Paul Griffiths

Paul Griffiths

Ozone, methane, aerosols, atmospheric chemistry, climate modelling

Talks and presentations

Here is a map of all the places I've given a talk since 2019

Methane emissions in a chemistry-climate model: feedbacks and response

February 11, 2020

Talk, A meeting on Bounding the Role of Methane in the Earth System, Chemistry Department, Cambridge, United Kingdom, Cambridge, United Kingdom

Slides Methane emissions in a chemistry-climate model: feedbacks and response Paul Griffiths, Ines Heimann, Nicola Warwick, Luke Abraham, Alex Archibald, John Pyle

What does the chemistry-climate model UKCA have to say about methane and ozone

January 28, 2020

Talk, Universit Kebangsaan, Bandar Baru Bangi, Selangor, Malaysia, Kuala Lumpur, Malaysia

A grand challenge in the field of chemistry-climate modelling is understanding the connection between anthropogenic emissions, atmospheric composition and the radiative forcing of trace gases and aerosols.

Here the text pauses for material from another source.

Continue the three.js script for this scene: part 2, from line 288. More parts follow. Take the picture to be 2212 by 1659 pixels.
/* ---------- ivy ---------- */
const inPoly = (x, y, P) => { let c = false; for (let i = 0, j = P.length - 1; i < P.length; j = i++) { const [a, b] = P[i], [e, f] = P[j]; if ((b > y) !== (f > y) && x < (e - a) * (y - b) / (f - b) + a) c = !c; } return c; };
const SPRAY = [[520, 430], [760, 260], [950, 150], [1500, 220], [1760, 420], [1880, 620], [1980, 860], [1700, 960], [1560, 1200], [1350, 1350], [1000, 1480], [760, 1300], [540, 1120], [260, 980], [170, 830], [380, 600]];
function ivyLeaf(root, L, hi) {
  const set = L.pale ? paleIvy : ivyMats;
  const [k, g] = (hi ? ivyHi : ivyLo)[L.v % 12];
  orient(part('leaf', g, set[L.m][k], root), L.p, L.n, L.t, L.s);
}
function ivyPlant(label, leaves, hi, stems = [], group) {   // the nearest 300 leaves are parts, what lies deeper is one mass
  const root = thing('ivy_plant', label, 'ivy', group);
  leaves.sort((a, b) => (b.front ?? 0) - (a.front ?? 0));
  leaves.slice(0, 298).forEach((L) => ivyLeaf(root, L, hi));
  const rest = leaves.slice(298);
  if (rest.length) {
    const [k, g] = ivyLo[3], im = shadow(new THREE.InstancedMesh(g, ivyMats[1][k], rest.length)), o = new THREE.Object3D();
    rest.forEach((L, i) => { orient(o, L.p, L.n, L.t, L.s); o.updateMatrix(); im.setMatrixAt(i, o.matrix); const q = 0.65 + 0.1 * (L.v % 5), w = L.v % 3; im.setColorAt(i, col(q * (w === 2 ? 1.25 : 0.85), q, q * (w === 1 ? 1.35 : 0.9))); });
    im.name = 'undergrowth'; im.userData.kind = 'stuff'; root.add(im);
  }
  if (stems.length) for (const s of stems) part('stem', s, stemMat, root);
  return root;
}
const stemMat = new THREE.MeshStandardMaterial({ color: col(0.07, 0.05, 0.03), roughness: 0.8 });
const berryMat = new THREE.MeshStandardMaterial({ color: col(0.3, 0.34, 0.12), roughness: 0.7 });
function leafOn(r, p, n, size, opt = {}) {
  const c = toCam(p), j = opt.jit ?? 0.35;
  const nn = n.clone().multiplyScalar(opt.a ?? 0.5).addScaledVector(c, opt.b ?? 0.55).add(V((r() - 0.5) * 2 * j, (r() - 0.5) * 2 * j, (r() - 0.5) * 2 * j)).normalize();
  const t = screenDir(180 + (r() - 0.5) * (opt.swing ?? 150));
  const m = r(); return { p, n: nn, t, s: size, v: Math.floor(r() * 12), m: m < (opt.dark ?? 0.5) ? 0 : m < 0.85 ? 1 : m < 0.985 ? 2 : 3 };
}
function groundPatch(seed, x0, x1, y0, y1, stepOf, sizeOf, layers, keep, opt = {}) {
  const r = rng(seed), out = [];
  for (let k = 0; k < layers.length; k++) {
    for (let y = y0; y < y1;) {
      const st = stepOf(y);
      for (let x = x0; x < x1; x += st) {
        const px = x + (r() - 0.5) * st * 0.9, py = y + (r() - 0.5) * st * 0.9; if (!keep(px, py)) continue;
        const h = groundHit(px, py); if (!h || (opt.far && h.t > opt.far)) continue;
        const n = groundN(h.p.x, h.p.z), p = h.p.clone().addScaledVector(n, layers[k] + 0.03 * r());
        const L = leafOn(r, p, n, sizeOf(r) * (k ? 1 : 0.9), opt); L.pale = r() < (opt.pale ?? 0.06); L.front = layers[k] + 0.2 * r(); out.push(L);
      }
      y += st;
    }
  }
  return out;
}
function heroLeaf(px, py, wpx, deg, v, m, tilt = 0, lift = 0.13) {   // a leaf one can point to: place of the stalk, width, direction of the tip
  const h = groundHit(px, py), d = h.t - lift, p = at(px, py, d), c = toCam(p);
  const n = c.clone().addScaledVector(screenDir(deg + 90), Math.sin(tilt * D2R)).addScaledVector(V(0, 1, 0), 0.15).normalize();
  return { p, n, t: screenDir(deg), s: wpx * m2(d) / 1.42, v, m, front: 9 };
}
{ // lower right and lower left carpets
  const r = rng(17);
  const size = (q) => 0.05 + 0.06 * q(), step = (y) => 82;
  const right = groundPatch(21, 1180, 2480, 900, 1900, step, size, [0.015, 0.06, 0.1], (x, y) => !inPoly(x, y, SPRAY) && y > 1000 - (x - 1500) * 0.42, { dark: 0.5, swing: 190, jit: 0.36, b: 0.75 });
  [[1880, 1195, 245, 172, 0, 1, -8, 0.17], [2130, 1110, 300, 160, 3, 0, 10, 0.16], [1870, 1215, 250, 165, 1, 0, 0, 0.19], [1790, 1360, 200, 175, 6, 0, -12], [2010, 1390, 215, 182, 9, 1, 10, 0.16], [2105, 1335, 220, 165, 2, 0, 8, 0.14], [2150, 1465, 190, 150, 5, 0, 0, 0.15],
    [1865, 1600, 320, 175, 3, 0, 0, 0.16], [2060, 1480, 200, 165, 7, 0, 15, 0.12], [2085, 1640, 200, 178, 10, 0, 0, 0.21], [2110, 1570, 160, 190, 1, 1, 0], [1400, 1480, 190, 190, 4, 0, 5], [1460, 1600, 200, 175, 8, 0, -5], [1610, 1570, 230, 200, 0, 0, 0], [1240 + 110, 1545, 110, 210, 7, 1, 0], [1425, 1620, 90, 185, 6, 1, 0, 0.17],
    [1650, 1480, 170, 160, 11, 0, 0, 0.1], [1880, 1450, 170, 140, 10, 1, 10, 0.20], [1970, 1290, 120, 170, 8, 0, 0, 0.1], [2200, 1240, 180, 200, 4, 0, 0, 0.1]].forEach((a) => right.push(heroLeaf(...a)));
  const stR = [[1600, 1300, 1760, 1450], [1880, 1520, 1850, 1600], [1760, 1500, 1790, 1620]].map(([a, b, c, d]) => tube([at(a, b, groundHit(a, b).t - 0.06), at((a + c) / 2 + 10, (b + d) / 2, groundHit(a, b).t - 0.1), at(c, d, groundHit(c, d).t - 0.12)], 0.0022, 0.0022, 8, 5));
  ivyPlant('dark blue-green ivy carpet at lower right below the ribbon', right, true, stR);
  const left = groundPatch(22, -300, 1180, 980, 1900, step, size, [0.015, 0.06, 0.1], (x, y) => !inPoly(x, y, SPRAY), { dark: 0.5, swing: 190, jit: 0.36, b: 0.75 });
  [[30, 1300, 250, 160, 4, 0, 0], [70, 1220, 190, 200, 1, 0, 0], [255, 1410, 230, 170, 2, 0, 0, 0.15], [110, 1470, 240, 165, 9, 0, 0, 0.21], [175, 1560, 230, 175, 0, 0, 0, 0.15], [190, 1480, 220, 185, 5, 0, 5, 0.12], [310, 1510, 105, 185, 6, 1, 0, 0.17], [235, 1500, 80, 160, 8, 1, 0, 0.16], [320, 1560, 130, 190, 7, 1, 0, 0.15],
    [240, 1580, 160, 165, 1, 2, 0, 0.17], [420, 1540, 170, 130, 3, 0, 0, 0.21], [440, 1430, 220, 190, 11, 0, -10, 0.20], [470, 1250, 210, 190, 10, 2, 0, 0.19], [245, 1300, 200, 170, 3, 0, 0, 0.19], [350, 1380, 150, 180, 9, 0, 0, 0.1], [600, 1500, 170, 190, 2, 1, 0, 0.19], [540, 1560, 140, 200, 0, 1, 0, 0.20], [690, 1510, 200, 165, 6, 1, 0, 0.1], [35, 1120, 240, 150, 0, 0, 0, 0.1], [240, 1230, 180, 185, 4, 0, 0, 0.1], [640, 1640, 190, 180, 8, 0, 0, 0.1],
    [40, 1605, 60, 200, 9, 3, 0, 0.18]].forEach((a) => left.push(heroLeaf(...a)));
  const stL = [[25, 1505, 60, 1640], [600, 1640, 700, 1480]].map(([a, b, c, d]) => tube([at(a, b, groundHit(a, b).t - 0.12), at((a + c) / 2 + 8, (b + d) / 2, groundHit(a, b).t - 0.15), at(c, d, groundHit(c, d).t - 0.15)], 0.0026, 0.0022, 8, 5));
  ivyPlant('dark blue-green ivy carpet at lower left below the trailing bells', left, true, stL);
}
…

My talk focuses on what a whole-atmosphere chemistry-climate model can tell us about methane and ozone. Methane is an important greenhouse gas but its treatment in chemistry-climate models can be improved by moving from the commonly used latitude-invariant ‘lower boundary condition’, which prescribes the methane concentration at the surface, to a flux-based emissions treatment. I’ll describe the impact of such an improvement on the performance of UKCA, a key component of the UK Earth System Model, UKESM-1.

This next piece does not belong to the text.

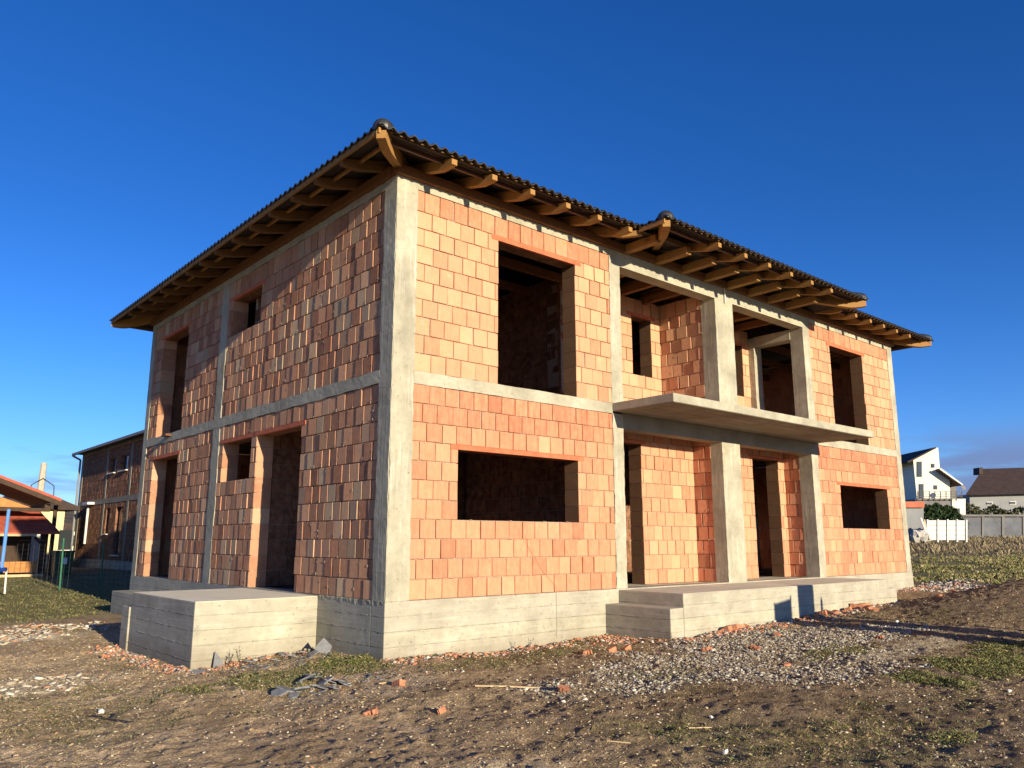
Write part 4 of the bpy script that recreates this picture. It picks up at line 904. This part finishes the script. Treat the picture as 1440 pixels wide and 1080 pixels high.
def pebbles(name, pts, smin, smax, cols, mat, flat=.6, g=nr, sink=.3):
    n = len(pts); s = smin*(smax/smin)**(g.random(n)**1.6)
    V = ICO_V[None]*(1+g.normal(0, .18, (n, 12, 1))); sc3 = np.stack([s*g.uniform(.7, 1.5, n), s*g.uniform(.7, 1.2, n), s*flat*g.uniform(.6, 1.2, n)], 1)
    V = V*sc3[:, None]; a = g.uniform(0, 6.283, n); ca, sa = np.cos(a)[:, None], np.sin(a)[:, None]
    Xr = V[..., 0]*ca-V[..., 1]*sa; Yr = V[..., 0]*sa+V[..., 1]*ca; tl = g.normal(0, .25, (n, 1)); Zr = V[..., 2]+Xr*tl
    z = G(pts[:, 0], pts[:, 1])+s*flat*sink
    V = np.stack([Xr+pts[:, 0:1], Yr+pts[:, 1:2], Zr+z[:, None]], -1).reshape(-1, 3)
    Fx = (ICO_F[None]+np.arange(n)[:, None, None]*12).reshape(-1, 3)
    c = np.array(cols)[g.integers(0, len(cols), n)]*g.uniform(.75, 1.2, (n, 1)); return npmesh(name, V, Fx, mat, col=np.repeat(c, 12, axis=0))
k = Mt('stone', .85, .2); cc, _ = k.attr(); M['stone'] = k.out(k.mix(1.0, cc, k.ramp(k.noise(70, 3), [(.3, (.75,.75,.75)), (.7, (1.15,1.15,1.15))]), 'MULTIPLY'))
GC = [(.40,.37,.30), (.31,.29,.24), (.52,.49,.41), (.20,.185,.155), (.35,.29,.21), (.27,.21,.14), (.24,.20,.15)]
o = pebbles('gravel', sample(19000, 0, 9, -5.5, -.9, gravel_mask), .005, .025, GC, M['stone']); tag(o, 'patch of pale crushed gravel before the porch', 'gravel', kind='stuff')
def litter_mask(x, y): return np.clip(.25+ss(.5, .68, fbm(x*1.2+11, y*1.2, 3)), 0, 1)*ss(9, 4, np.hypot(x+2, y+4)-3)
RC = [(.44,.38,.28), (.42,.23,.13), (.50,.45,.35), (.30,.25,.18), (.56,.52,.42), (.36,.27,.16)]
o = pebbles('small_rubble', sample(10000, -5.5, 9, -7, 8, litter_mask), .003, .015, RC, M['stone']); tag(o, 'small stones and brick crumbs scattered over the trodden soil', 'rubble', kind='stuff')
def rim_mask(x, y):                                     # crumbs along the plinths
    d = np.minimum.reduce([np.abs(y+.15)+10*((x < 0)|(x > 4)), np.abs(y+1.4)+10*((x < 3.8)|(x > 11.3)), np.hypot(x-3.5, y+.6)*.55, np.abs(x+1.8)+10*((y < 1.5)|(y > 4.8)), np.abs(y-1.55)+10*((x < -1.9)|(x > 0)), np.abs(y+.15)+10*((x < 11)|(x > 16))])
    return np.exp(-(d/.22)**2)*.9
o = pebbles('brick_crumbs', sample(6000, -2.5, 16, -2.5, 5, rim_mask), .006, .035, [(.52,.22,.12), (.55,.28,.16), (.56,.52,.45), (.40,.20,.13), (.30,.26,.22)], M['stone']); tag(o, 'brick crumbs and mortar bits along the foot of the walls', 'rubble', kind='stuff')
o = pebbles('pale_fragments', sample(1300, -4.8, -1.0, .5, 9, lambda x, y: np.clip(spot(x, y, -2.3, 7.6, 1.6, 1.1)*.8+white_mask(x, y)*.8, 0, 1)), .012, .07, [(.52,.46,.35), (.44,.37,.27), (.58,.53,.43), (.42,.25,.15)], M['stone'], flat=.3); tag(o, 'flat pale mortar and stone fragments left of the side landing', 'rubble', kind='stuff')
o = pebbles('far_rubble', sample(700, 14, 19, -2.4, 1, lambda x, y: np.maximum(spot(x, y, 15.9, -.6, 1.4, .5), spot(x, y, 17.2, -.1, 1.6, .4))), .02, .06, [(.42,.20,.12), (.42,.38,.31), (.28,.26,.23), (.46,.42,.35)], M['stone']); tag(o, 'rubble strewn beyond the far corner of the house', 'rubble', kind='stuff')
o = pebbles('slate_chips', sample(420, -1.9, .2, -1.3, 1.3, lambda x, y: np.maximum(spot(x, y, -.95, -.65, .62, .28), spot(x, y, -.9, 1.0, .9, .35))*.8), .01, .045, [(.17,.175,.18), (.24,.24,.24), (.12,.12,.13), (.34,.33,.30)], M['stone'], flat=.14); tag(o, 'small chips of broken grey slate around the slate heap', 'slate', kind='stuff')
# soil clods
o = pebbles('soil_clods', sample(14000, -5.5, 12, -7, 5, lambda x, y: np.clip(.15+1.2*(fbm(x*.9, y*.9+30, 3)-.42), 0, 1)), .004, .019, [(.34,.24,.14), (.42,.31,.18), (.25,.17,.10), (.50,.40,.26)], M['stone'], flat=.55, sink=-.1); tag(o, 'clods of dry brown soil on the trodden ground', 'soil', kind='stuff')
def blades(name, pts, h0, h1, w, cols, mat, lean=.5, g=nr):
    n = len(pts); h = g.uniform(h0, h1, n)*g.uniform(.5, 1, n); a = g.uniform(0, 6.283, n); l = h*lean*g.uniform(.2, 1.6, n); ww = w*g.uniform(.6, 1.3, n)
    z = G(pts[:, 0], pts[:, 1])-.004; dx, dy = np.cos(a), np.sin(a); b_ = g.uniform(0, 6.283, n); px, py = np.cos(b_)*ww, np.sin(b_)*ww
    P0 = np.stack([pts[:, 0]-px, pts[:, 1]-py, z], 1); P1 = np.stack([pts[:, 0]+px, pts[:, 1]+py, z], 1)
    P2 = np.stack([pts[:, 0]+dx*l*.4+px*.7, pts[:, 1]+dy*l*.4+py*.7, z+h*.6], 1); P3 = np.stack([pts[:, 0]+dx*l, pts[:, 1]+dy*l, z+h*(1-.15*lean)], 1)
    V = np.stack([P0, P1, P2, P3], 1).reshape(-1, 3); i = np.arange(n)[:, None]*4; F = np.concatenate([i+np.array([[0,1,2]]), i+np.array([[0,2,3]])])
    c = np.array(cols)[g.integers(0, len(cols), n)]*g.uniform(.7, 1.3, (n, 1)); return npmesh(name, V, F, mat, col=np.repeat(c, 4, axis=0))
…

Tropospheric ozone is a pollutant levels of which impact human health, agricultural productivity and radiative forcing. The second part of my talk will describe how a whole atmosphere chemistry-climate model allows us to attribute the drivers of the ozone budget. I’ll describe recent work examining how stratospheric ozone depletion has influenced tropospheric ozone and draw on a recent CMIP6 analysis of how tropospheric ozone will evolve over the 21st century.

Ozone budget and trends in AerChemMIP integrations using UKESM-1

June 11, 2019

Talk, TriMIPAthlon, Princeton, Princeton, New Jersey, USA

CMIP6 offers the opportunity for the first time to connect changes in emissions to climate forcing via the underpinning chemical processes using Earth system models. Of particular interest are the radiatively active gases tropospheric ozone and methane, which form part of a coupled chemical system, mediated by interactions between NOx, OH, CO and other VOCs.

Studies of recent tropospheric ozone trends and their attribution using the UKCA chemistry climate model

April 10, 2019

Talk, EGU GA, 2019, Vienna, Vienna, Austria

A grand challenge in the field of chemistry-climate modelling is to understand the connection between anthropogenic emissions, atmospheric composition and the radiative forcing of trace gases and aerosols. The AerChemMIP model intercomparison project, part of CMIP6 and due to begin in 2018, focuses on calculating the radiative forcing of gases and aerosol particles over the period 1850 to 2100.